Oder als Barbara Dennerlein in der Kreuzkirche beim Auftaktkonzert ihre Zuhörer zu "Spiritual Movements" auf der Orgel in Klangwelten entführt, die von sakraler Erhabenheit und Weite geprägt sind, wie es eben nur auf einer Orgel in einer Kirche möglich ist.
Oder als Kyle Eastwood bei seinem Auftritt das von ihm komponierte getragene Thema zu "Letters from Iwo Jima" spielt, jenem unter die Haut gehenden, Oscar-gekrönten Antikriegs-Drama seines Vaters, der Hollywoodlegende Clint Eastwood.

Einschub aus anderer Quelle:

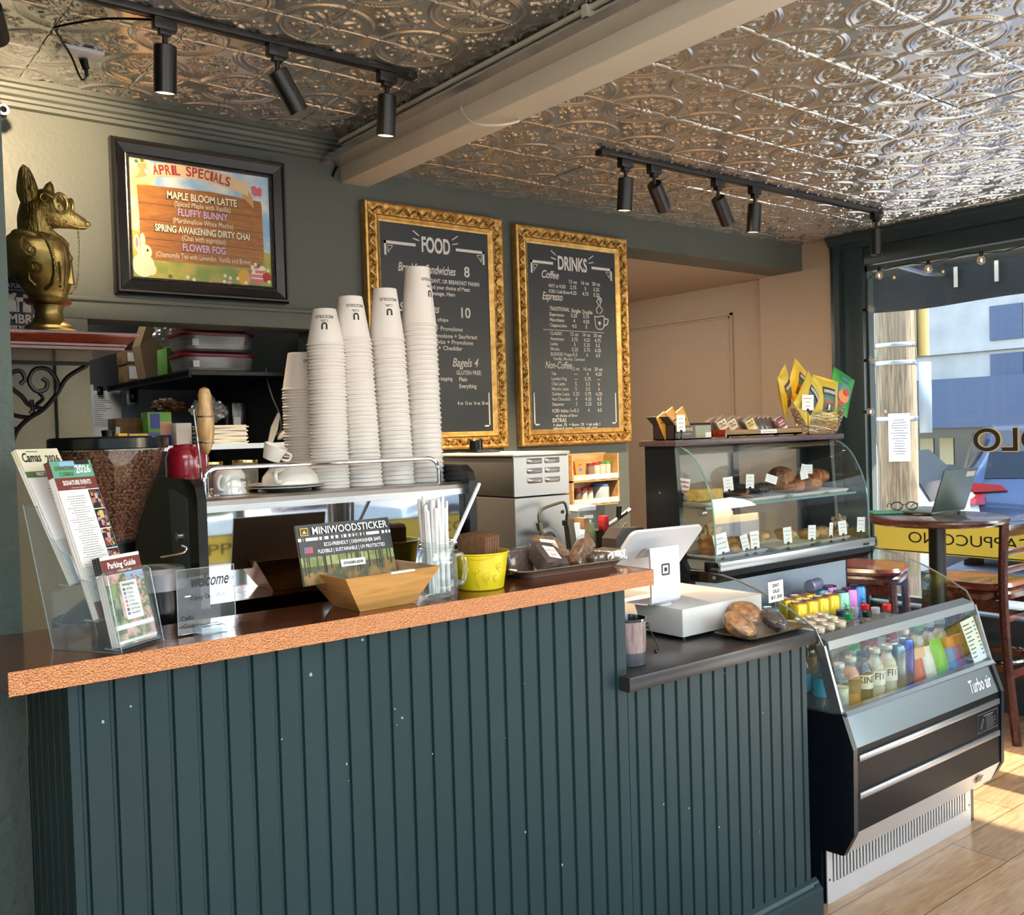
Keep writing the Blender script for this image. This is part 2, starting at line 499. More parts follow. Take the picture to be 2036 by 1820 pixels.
# window wall on the right (street side)
WZ0, WZ1, WY1 = .50, 2.385, 3.045
b = MB(GREEND)
b.box(XR, WY1 + .02, 0, XR + .14, 3.24, HR); b.box(XR, YF, WZ1 + .015, XR + .14, 3.1, HR); b.box(XR, YF, 0, XR + .14, 3.1, WZ0 - .02)
b.box(XR, -.3, 0, XR + .14, -.1, HR); 
struct(b.build('wall_right'))
b = MB(GREEND)
b.prism([(XR, HR), (XR - .075, HR), (XR - .075, HR - .02), (XR - .055, HR - .028), (XR - .05, HR - .05), (XR - .03, HR - .06), (XR - .03, HR - .085), (XR, HR - .09)], YF, 3.235, 'y')
b.box(XR - .028, 3.03, 0, XR + .001, 3.235, HR, bev=.003); b.box(XR - .05, 3.165, 0, XR, 3.2, HR)
b.box(XR - .02, YF, WZ1, XR, 3.05, WZ1 + .1, bev=.003)
struct(b.build('trim_4'))
GLASS = clear('window_glass', (.96, .98, .97), .7)
def window_x(name, y0, y1):
    w = MB(pm('grey_window_frame', '#4a5553', 0.4))
    for a, c, d, e in ((y0, y0 + .03, WZ0, WZ1), (y1 - .03, y1, WZ0, WZ1)):
        w.box(XR + .03, a, d, XR + .09, c, e)
    w.box(XR + .03, y0, WZ1 - .03, XR + .09, y1, WZ1); w.box(XR + .03, y0, WZ0, XR + .09, y1, WZ0 + .03)
    w = struct(w.build(name))
    g = MB(GLASS); g.box(XR + .055, y0 + .03, WZ0 + .03, XR + .06, y1 - .03, WZ1 - .03)
    g.build('pane', w)
    return w
win1 = window_x('window_1', -.1, WY1 + .02)
win2 = window_x('window_2', YF, -.3)

# lettering on the glass: read from the street, so reversed from inside
YEL = pm('yellow_window_vinyl', '#b9ab58', 0.5)
_N, _L = YEL.node_tree.nodes, YEL.node_tree.links          # thin vinyl: daylight shows through it
_t = _N.new('ShaderNodeBsdfTranslucent'); _t.inputs[0].default_value = (*lin('#ada268'), 1); _m = _N.new('ShaderNodeMixShader'); _m.inputs[0].default_value = .6
_L.new(_N['Principled BSDF'].outputs[0], _m.inputs[1]); _L.new(_t.outputs[0], _m.inputs[2]); _L.new(_m.outputs[0], _N['Material Output'].inputs[0])
GOLD = pm('gold_window_vinyl', '#cdb877', 0.45)
def band(y0, y1, z0, z1, parent, x):
    k = MB(YEL); k.box(x - .0012, y0, z0, x, y1, z1)
    k.use(INK)
    for z in (z0 + .004, z1 - .010): k.box(x - .0024, y0, z, x - .0012, y1, z + .006)
    return k
k = band(-.07, WY1 - .012, .775, .952, win1, XR + .0545)
k.text('CAPPUCCINO', .085, (XR + .052, 2.50, .832), (0, 1, 0), (0, 0, 1), 'C', .0, 0, .66, lift=-.0)
k.text('COFFEE', .085, (XR + .052, 1.45, .832), (0, 1, 0), (0, 0, 1), 'C', .0, 0, .42, lift=-.0)
k.build('window_vinyl_band', win1)
for mt, bo, lx in ((GOLD, .04, .0538), (INK, .012, .0525)):
    k = MB(mt); k.text('PICCOLO', .165, (XR + lx, 2.46, 1.337), (0, 1, 0), (0, 0, 1), 'R', bo, 0, .78, lift=0)
    k.build('window_lettering', win1)

# front wall of the shop, behind the camera, with its own big window
b = MB(GREEND)
FX0, FX1 = -1.6, 4.75
b.box(XL, YF - .14, 0, FX0, YF, HL); b.box(FX1, YF - .14, 0, XR + .14, YF, HL); b.box(FX0, YF - .14, 0, FX1, YF, .5); b.box(FX0, YF - .14, 2.4, FX1, YF, HL)
struct(b.build('wall_front'))
w = MB(pm('grey_window_frame', '#4a5553', 0.4))
for x in (FX0, .45, 2.18, FX1 - .05): w.box(x, YF - .1, .5, x + .05, YF - .04, 2.4)
w.box(FX0, YF - .1, .5, FX1, YF - .04, .54); w.box(FX0, YF - .1, 2.36, FX1, YF - .04, 2.4)
w = struct(w.build('window_3'))
g = MB(GLASS); g.box(FX0, YF - .073, .54, FX1, YF - .068, 2.36); g.build('pane', w)
k = MB(YEL); k.box(FX0, YF - .066, .80, FX1, YF - .065, .975); k.use(INK)
for z in (.805, .964): k.box(FX0, YF - .0655, z, FX1, YF - .064, z + .006)
for xx, tx in ((2.27, 'CAPPUCCINO'), (3.85, 'COFFEE')):
    k.text(tx, .09, (xx, YF - .063, .86), (1, 0, 0), (0, 0, 1), 'C', 0, 0, .92 if tx[1] == 'A' else .52, lift=0)
    # reversed for the people inside
k.build('window_vinyl_band', w)
# ================================================================ counter
CHIPS = [(1.034, .934), (1.051, .912), (1.038, .9), (1.38, .923), (1.321, .81), (.918, .846), (.921, .812), (1.48, .47), (1.371, .58), (.846, 1.04), (.963, 1.09), (.781, .927), (1.123, .819), (1.834, .522), (2.051, .401), (2.226, .338), (2.255, .676), (1.931, .485), (2.09, .82), (.504, 1.046), (.457, 1.03)]
BEAD = pm('dark_green_beadboard_paint', '#143034', 0.42, bump=0.22, bscale=22, stretch=(1, 1, .15), var=.5, vscale=5, vcol='#11292d', spec=.3)
def bead_outline(x0, x1, y, back, pitch=.05, first=None):
    pts = [(x0, y)]
    x = (x0 + pitch * .6) if first is None else first
    while x < x1 - .008:
        pts += [(x - .0055, y), (x - .0025, y + .0055), (x + .0025, y + .0055), (x + .0055, y)]
        x += pitch
    return pts + [(x1, y), (x1, back), (x0, back)]
ctr = thing('service_counter', 'dark green beadboard service counter with a tall bar and a lower till end', 'counter', (1.4, 1.75, 0))
b = MB(BEAD); b.prism(bead_outline(.403, 1.712, 1.726, 1.752, first=.424), 0, 1.106, 'z'); b.build('front_panel', ctr)
b = MB(BEAD); b.prism(bead_outline(1.714, 2.468, 1.726, 1.752, first=1.742), 0, .848, 'z'); b.build('front_panel', ctr)
b = MB(BEAD); b.prism([(y, x) for x, y in bead_outline(1.755, 2.045, .403, .42)][::-1], 0, 1.106, 'z')
b.build('side_panel', ctr)
b = MB(BEAD); b.box(1.695, 1.753, .848, 1.712, 1.90, 1.106); b.box(.42, 1.88, .9, 1.695, 1.895, 1.106); b.box(2.45, 1.753, 0, 2.468, 2.32, .848); b.box(1.72, 2.30, 0, 2.45, 2.318, .848)
b.build('inner_panel', ctr)
b = MB(pm('bare_wood_chip', '#8fa09d', .6)); r = random.Random(12)
for x, z in CHIPS:
    s = r.uniform(.0012, .0034); n = 7
    b.add([(x + s * r.uniform(.5, 1.2) * math.cos(2 * PI * i / n), 1.7256, z + s * r.uniform(.5, 1.5) * math.sin(2 * PI * i / n)) for i in range(n)], [tuple(range(n))])
b.build('paint_chip', ctr)
b = MB(BEAD)
b.prism([(1.726, 0), (1.700, 0), (1.700, .098), (1.706, .104), (1.712, .108), (1.716, .118), (1.726, .126)], .43, 2.492, 'x')
b.box(2.468, 1.71, 0, 2.492, 1.8, .112)
b.build('baseboard', ctr)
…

Begeisterung spricht nicht nur aus den Gesichtern der Besucher, sondern auch der Veranstalter. "In diesem Jahr ist der Vorverkauf besser gelaufen, als der Verkauf an der Abendkasse", freut sich Organisator Tobias Kremer. Während für den Freitag mehr als 850 Karten verkauft wurden, ist der Samstag mit über 1000 Besuchern deutlich ausverkauft.
Der künstlerische Leiter Ali Haurand hat ein Programm organisiert, das keine Wünsche offen lässt. Schon als Organistin Barbara Dennerlein in der Kreuzkirche zunächst an der Kirchen- und später an der Hammond-Orgel das Festival einläutet, zeigte sich mit einem Blick in die vollen Kirchenbänke, dass der Wunsch der Veranstalter, das Festival aus der Festhalle in die Stadt zu tragen, auf Anhieb gelungen ist.
"Es ist toll organisiert. Ich freue mich richtig, dass so viele Leute Gefallen an diesem Festival finden", spart die zierliche Künstlerin aus Bayern darum auch nicht mit Lob, und löst mit Stücken wie "Samba and the Drum Stick" Begeisterungsstürme und stehende Ovationen aus.
Für die Traditionalisten bietet die Bigband des WDR mit der packenden Stimme von Cecile Verny einen Rückblick auf das musikalische Vermächtnis der Sängerin Billie Holiday, der jedoch alles andere als eine Reise zurück in die Zeit des Bebop ist. So erklingen Stücke wie "You’ve changed" oder die Ballade "My Man" in einem völlig neuen musikalischen Gewand.
Pech haben die Musiker von Habana Sax aus Kuba. Nachdem schon das Quartett Oregon mit mediterran-meditativem Fusionjazz die Zuhörer musikalisch in sonnige Gefilde entführt hat, verzögert sich der Umbau auf der Bühne, so dass der letzte Auftritt mit einer halben Stunde Verspätung nach Mitternacht beginnt. Auch wenn die Musik spritzig und frisch daherkommt wie ein minziger Mojito-mit jedem Song lichten sich die Sitzreihen im großen Saal mehr. "Das ist wirklich schade", zeigt sich Ali Haurand am Tag darauf denn auch zerknirscht.
Dafür startet der Samstag stark und mit etwas Lokalkolorit im weitesten Sinne. Die Brüder Roman und Julian Wasserfuhr aus Hückeswagen sorgen auf der kleineren Bühne im Studio bereits um 19 Uhr für ein volles Haus. Weitsichtig ist für diesen Fall vorgesorgt: Eine Kamera überträgt das Geschehen auf der Bühne, ein Projektor wirft es auf die Wand im Vorraum des Studios, während im Innenhof entspannt geplaudert werden kann.
Von dieser Atmosphäre lässt sich auch Kyle Eastwood anstecken. Der mittlerweile in Paris lebende Bassist aus Kalifornien spielt energiegeladene Funkjazz-Stücke wie "Metropolitain" oder "Rue Perdue" aus seinem aktuellen Album. Später bummelt er mit seinen Bandmitgliedern durch die Hallen. "Klar hab ich schon vom Viersener Festival gehört", erklärt er. "Aber wenn du hier bist, ist es ganz anders. Es ist hoch professionell und trotzdem familiär."
Zu einer Familienfeier macht Till Brönner seinen Auftritt: Der Wahlberliner ist gebürtiger Viersener. "Sie sind deutlich mehr Personen als bei einer Familienfeier", sagt er. "Doch für mich fühlt sich das genau so an."
Vom ersten Augenblick an nimmt der Klang von Brönners Trompete die Zuhörer mit auf eine musikalische Zauberreise ins Land des Bossa Nova. Sein Auftritt mit der hervorragenden fünfköpfigen Band bildet den späten Höhepunkt des Festivals in Viersen.